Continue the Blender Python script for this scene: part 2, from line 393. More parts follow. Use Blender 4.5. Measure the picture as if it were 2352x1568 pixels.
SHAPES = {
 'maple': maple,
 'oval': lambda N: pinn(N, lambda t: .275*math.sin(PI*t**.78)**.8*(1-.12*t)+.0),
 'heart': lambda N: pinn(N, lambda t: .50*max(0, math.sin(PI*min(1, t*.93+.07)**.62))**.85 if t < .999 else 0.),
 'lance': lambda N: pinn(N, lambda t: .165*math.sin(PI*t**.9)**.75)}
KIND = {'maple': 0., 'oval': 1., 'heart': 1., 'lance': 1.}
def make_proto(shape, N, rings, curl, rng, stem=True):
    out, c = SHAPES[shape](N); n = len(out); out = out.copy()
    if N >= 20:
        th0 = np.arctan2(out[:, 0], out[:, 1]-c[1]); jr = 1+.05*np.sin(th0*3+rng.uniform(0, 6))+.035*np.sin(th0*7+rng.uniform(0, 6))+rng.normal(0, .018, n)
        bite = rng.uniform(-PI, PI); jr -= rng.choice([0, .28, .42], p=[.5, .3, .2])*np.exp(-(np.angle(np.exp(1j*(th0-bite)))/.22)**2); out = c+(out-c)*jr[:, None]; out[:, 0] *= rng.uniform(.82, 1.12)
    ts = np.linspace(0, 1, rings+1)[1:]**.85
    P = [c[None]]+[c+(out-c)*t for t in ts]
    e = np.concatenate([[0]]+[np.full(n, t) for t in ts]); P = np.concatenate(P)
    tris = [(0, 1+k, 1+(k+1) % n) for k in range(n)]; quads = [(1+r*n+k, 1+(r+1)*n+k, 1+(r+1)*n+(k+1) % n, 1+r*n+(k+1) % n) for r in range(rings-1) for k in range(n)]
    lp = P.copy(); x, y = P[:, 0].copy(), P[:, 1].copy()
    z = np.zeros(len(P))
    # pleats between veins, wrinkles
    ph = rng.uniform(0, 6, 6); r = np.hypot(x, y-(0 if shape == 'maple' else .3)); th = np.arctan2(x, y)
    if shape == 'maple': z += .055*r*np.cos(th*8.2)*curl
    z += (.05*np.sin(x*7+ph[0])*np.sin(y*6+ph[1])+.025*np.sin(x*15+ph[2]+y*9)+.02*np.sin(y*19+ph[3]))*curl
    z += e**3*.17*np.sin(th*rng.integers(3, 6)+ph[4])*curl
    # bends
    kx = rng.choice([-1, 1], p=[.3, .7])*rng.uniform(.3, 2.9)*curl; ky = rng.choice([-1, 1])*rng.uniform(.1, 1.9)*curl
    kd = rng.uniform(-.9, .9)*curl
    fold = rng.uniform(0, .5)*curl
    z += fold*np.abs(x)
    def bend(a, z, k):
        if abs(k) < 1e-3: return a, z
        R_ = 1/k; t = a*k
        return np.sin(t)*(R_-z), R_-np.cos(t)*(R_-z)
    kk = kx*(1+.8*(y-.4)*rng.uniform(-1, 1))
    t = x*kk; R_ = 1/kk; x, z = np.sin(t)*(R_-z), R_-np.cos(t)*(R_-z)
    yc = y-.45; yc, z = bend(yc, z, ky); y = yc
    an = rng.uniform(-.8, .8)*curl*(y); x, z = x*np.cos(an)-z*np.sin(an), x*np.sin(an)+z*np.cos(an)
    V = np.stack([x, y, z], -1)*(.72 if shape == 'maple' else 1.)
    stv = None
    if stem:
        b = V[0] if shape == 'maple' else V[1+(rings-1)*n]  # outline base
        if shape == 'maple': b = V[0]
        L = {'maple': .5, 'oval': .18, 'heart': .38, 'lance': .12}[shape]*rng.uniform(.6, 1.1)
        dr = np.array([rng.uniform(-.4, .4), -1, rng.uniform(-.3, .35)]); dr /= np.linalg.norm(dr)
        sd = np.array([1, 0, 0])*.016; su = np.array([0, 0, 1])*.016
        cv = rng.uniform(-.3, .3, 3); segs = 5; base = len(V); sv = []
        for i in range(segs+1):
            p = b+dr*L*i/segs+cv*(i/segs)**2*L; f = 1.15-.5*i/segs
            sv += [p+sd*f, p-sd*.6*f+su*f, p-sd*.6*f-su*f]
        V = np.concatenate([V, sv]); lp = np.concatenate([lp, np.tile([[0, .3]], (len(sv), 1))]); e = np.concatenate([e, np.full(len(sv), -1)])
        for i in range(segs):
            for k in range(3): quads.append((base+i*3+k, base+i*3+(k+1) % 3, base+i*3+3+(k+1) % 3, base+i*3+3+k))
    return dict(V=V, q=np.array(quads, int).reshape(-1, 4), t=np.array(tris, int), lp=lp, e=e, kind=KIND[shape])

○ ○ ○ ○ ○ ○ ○

- **What the exercise asks**
Retype the data in full and match it exactly.

- **Answer to the problem**
Continue the Blender Python script for this scene: part 2, from line 393. More parts follow. Use Blender 4.5. Measure the picture as if it were 2352x1568 pixels.
SHAPES = {
 'maple': maple,
 'oval': lambda N: pinn(N, lambda t: .275*math.sin(PI*t**.78)**.8*(1-.12*t)+.0),
 'heart': lambda N: pinn(N, lambda t: .50*max(0, math.sin(PI*min(1, t*.93+.07)**.62))**.85 if t < .999 else 0.),
 'lance': lambda N: pinn(N, lambda t: .165*math.sin(PI*t**.9)**.75)}
KIND = {'maple': 0., 'oval': 1., 'heart': 1., 'lance': 1.}
def make_proto(shape, N, rings, curl, rng, stem=True):
    out, c = SHAPES[shape](N); n = len(out); out = out.copy()
    if N >= 20:
        th0 = np.arctan2(out[:, 0], out[:, 1]-c[1]); jr = 1+.05*np.sin(th0*3+rng.uniform(0, 6))+.035*np.sin(th0*7+rng.uniform(0, 6))+rng.normal(0, .018, n)
        bite = rng.uniform(-PI, PI); jr -= rng.choice([0, .28, .42], p=[.5, .3, .2])*np.exp(-(np.angle(np.exp(1j*(th0-bite)))/.22)**2); out = c+(out-c)*jr[:, None]; out[:, 0] *= rng.uniform(.82, 1.12)
    ts = np.linspace(0, 1, rings+1)[1:]**.85
    P = [c[None]]+[c+(out-c)*t for t in ts]
    e = np.concatenate([[0]]+[np.full(n, t) for t in ts]); P = np.concatenate(P)
    tris = [(0, 1+k, 1+(k+1) % n) for k in range(n)]; quads = [(1+r*n+k, 1+(r+1)*n+k, 1+(r+1)*n+(k+1) % n, 1+r*n+(k+1) % n) for r in range(rings-1) for k in range(n)]
    lp = P.copy(); x, y = P[:, 0].copy(), P[:, 1].copy()
    z = np.zeros(len(P))
    # pleats between veins, wrinkles
    ph = rng.uniform(0, 6, 6); r = np.hypot(x, y-(0 if shape == 'maple' else .3)); th = np.arctan2(x, y)
    if shape == 'maple': z += .055*r*np.cos(th*8.2)*curl
    z += (.05*np.sin(x*7+ph[0])*np.sin(y*6+ph[1])+.025*np.sin(x*15+ph[2]+y*9)+.02*np.sin(y*19+ph[3]))*curl
    z += e**3*.17*np.sin(th*rng.integers(3, 6)+ph[4])*curl
    # bends
    kx = rng.choice([-1, 1], p=[.3, .7])*rng.uniform(.3, 2.9)*curl; ky = rng.choice([-1, 1])*rng.uniform(.1, 1.9)*curl
    kd = rng.uniform(-.9, .9)*curl
    fold = rng.uniform(0, .5)*curl
    z += fold*np.abs(x)
    def bend(a, z, k):
        if abs(k) < 1e-3: return a, z
        R_ = 1/k; t = a*k
        return np.sin(t)*(R_-z), R_-np.cos(t)*(R_-z)
    kk = kx*(1+.8*(y-.4)*rng.uniform(-1, 1))
    t = x*kk; R_ = 1/kk; x, z = np.sin(t)*(R_-z), R_-np.cos(t)*(R_-z)
    yc = y-.45; yc, z = bend(yc, z, ky); y = yc
    an = rng.uniform(-.8, .8)*curl*(y); x, z = x*np.cos(an)-z*np.sin(an), x*np.sin(an)+z*np.cos(an)
    V = np.stack([x, y, z], -1)*(.72 if shape == 'maple' else 1.)
    stv = None
    if stem:
        b = V[0] if shape == 'maple' else V[1+(rings-1)*n]  # outline base
        if shape == 'maple': b = V[0]
        L = {'maple': .5, 'oval': .18, 'heart': .38, 'lance': .12}[shape]*rng.uniform(.6, 1.1)
        dr = np.array([rng.uniform(-.4, .4), -1, rng.uniform(-.3, .35)]); dr /= np.linalg.norm(dr)
        sd = np.array([1, 0, 0])*.016; su = np.array([0, 0, 1])*.016
        cv = rng.uniform(-.3, .3, 3); segs = 5; base = len(V); sv = []
        for i in range(segs+1):
            p = b+dr*L*i/segs+cv*(i/segs)**2*L; f = 1.15-.5*i/segs
            sv += [p+sd*f, p-sd*.6*f+su*f, p-sd*.6*f-su*f]
        V = np.concatenate([V, sv]); lp = np.concatenate([lp, np.tile([[0, .3]], (len(sv), 1))]); e = np.concatenate([e, np.full(len(sv), -1)])
        for i in range(segs):
            for k in range(3): quads.append((base+i*3+k, base+i*3+(k+1) % 3, base+i*3+3+(k+1) % 3, base+i*3+3+k))
    return dict(V=V, q=np.array(quads, int).reshape(-1, 4), t=np.array(tris, int), lp=lp, e=e, kind=KIND[shape])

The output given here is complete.